Agência Patrícia Galvão: O que mudou desde àquela época?
Mara Régia: Aqui tínhamos um auditório que serviu por muitos anos à TV Nacional, a gente tinha um auditório gigantesco onde a gente se reunia à noite para tirar nossas estratégias de comunicação, para colocarmos as mulheres nas ruas. E, nos momentos cruciais da Constituinte, levar a mulherada que estava em Brasília para chegar lá no Congresso, entregar a carta das mulheres lá. Passou muita estrada. Mas, à época, a gente tinha o sonho de que, o que conquistamos, é nosso. Hoje sabemos que nada está dado, nada é definitivo, a gente avança e retrocede, avança e retrocede em uma dimensão absurda. Temos que festejar, porque temos a Lei Maria da Penha, embora a ameaça de mudança esteja aí. Então, eu acho que não só na questão da violência, ainda estamos engatinhando.

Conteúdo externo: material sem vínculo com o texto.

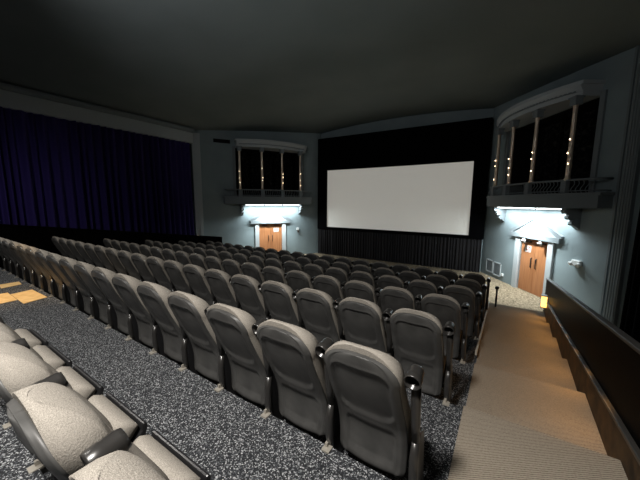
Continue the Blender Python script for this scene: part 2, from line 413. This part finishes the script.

Agência Patrícia Galvão: Em sua opinião, quais vitórias do movimento de mulheres, ao longo destes 35 anos, vale destacar?
Mara Régia: Então, acho que a gente tem tido vitórias, mas a maior delas é a nossa juventude, que através das redes sociais tem se mobilizado. Essa força da juventude, com esse equipamento tão fantástico que são as redes sociais, me dão uma esperança única, de que a gente vai se articular cada vez melhor.
Agência Patrícia Galvão: E qual um grande desafio?
Mara Régia: O que falta mesmo é a gente fazer nossas leis e não deixar isso como tarefa dos homens. Enquanto assim for, com a disparidade de representatividade política que ainda temos vai continuar sendo difícil.
Agência Patrícia Galvão: Como é fazer parte desse processo de emancipação das mulheres e ver agora alguns retrocessos?
Mara Régia: Eu estou ansiosa. Estou sofrendo de impaciência histórica. Esses canais, como o rádio, são uma mídia fácil, basta uns discos, um microfone e agora estamos na web, podemos fazer e acontecer. E acho que tudo isso me anima a alma e me impacienta. Quando alguém me diz, pelos mais 35 anos de Viva Maria, eu não quero. A gente precisa conquistar nossos direitos antes.